Predictive technology has incredible potential, and thanks to the increasing democratisation of computing power, that potential is no longer confined to major Hollywood movie studios. Now, businesses of any size can use automated solutions to speed and improve their most taxing and creative processes.

Reimagine your office as a shared creative-productive space

In the office environment, the distinction between productive and creative tasks isn’t always clear. Creative solutions can often give even the most routine job a performance boost, while effective execution of creative projects requires efficient behind-the-scenes processes. Maintenance of the office printing network is a perfect example of a simple process that supports more creative ones, and with predictive technology, it can provide that support more effectively.

For instance, printers are hubs for office collaboration, where workers can easily examine complex information together and prepare for larger presentations.
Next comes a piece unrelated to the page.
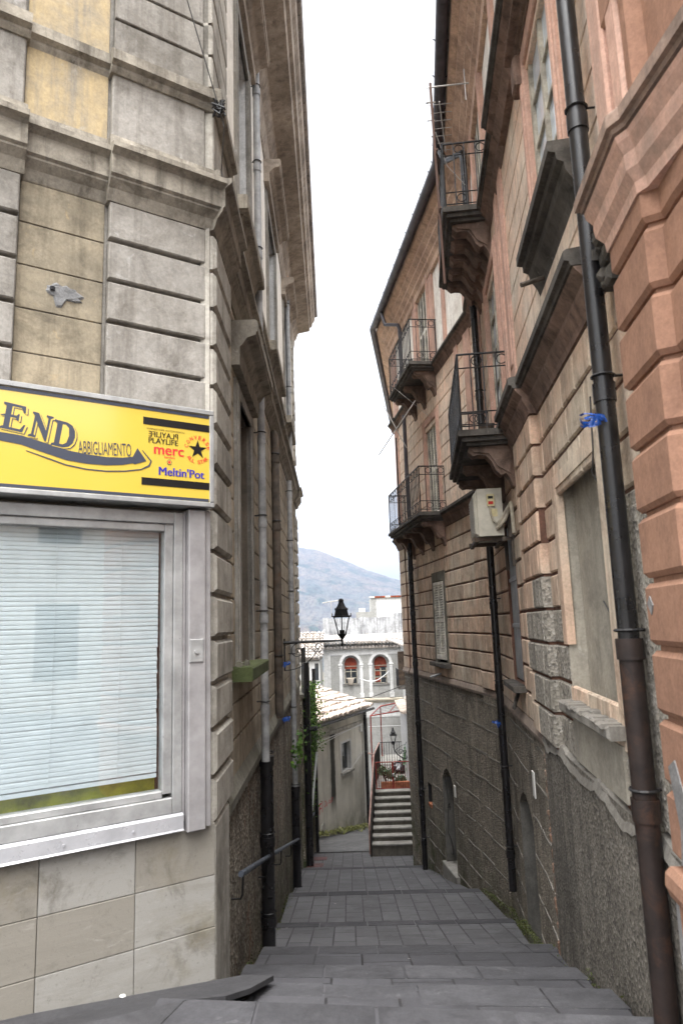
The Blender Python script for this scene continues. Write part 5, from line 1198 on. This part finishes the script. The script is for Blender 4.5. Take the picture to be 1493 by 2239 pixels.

But a poorly maintained office printing network can prove unreliable. How can your team solve their most nonlinear problems when far simpler obstacles keep popping up along the way?

Make the workplace more effective with predictive technology

Right now, data and document sorting can be a pain. Whether it’s scanning bar codes to sort pages into categories or pulling out specific numbers for data entry, predictive technology can make the most time-consuming and error-prone tasks faster and more reliable. Advanced algorithms can examine a page and determine which elements represent which common types of data and metadata, then take action accordingly. Important documents will be more likely to get flagged as important by automated processes with infinite attention-spans, and they can actually arrive at the departments that need them most.

Still, the most important aspect of printer management is the most important aspect of any modern digital tool: security. The office is the hottest target for hackers, even those after purely personal information on customers or employees, and they often find crucial vulnerabilities overlooked in subsidiary portions of the office network—like the print server. But with high-quality, automated print security, businesses can rely on their networks to be there when needed.

Prepare for the coming explosion of automation in printing

One big area for future advancement in printer AI has to do with the possible uses for the data in printed and scanned documents. While advanced printers can already analyse pages for word count, automation in printing could be a major source of data for business analytics in the future by collecting the appropriate data from each and every page sent through the machine. This could help with one of the core problems in modern data-driven business: actually producing the massive databases needed to derive real insights. As one of the most natural through-points for information in the office, a sufficiently automated printing system would be the perfect capture device.

Of course, the more insight you draw from your confidential internal data, the more important it will be to protect your systems. Otherwise, all the hard work by IT could end up benefiting criminal hackers rather than investors. Whether it’s applied to a cloud printing solution or the office’s core network of computers, proactive security automation will be needed to keep out next-generation attackers. That means not just downloading and incorporating the newest processes, maintaining good practices, and flagging suspicious activity all on its own—it also equates to learning from any attacks that it’s already endured and become automatically more secure as a result.

AI may not blow JK Rowling out of the water just yet—but it can still add value to the continued advancement of human creativity in business and elsewhere. Or, more accurately, a failure to adopt the incredible power in modern automation could leave businesses without the means to achieve their most creative, personal goals.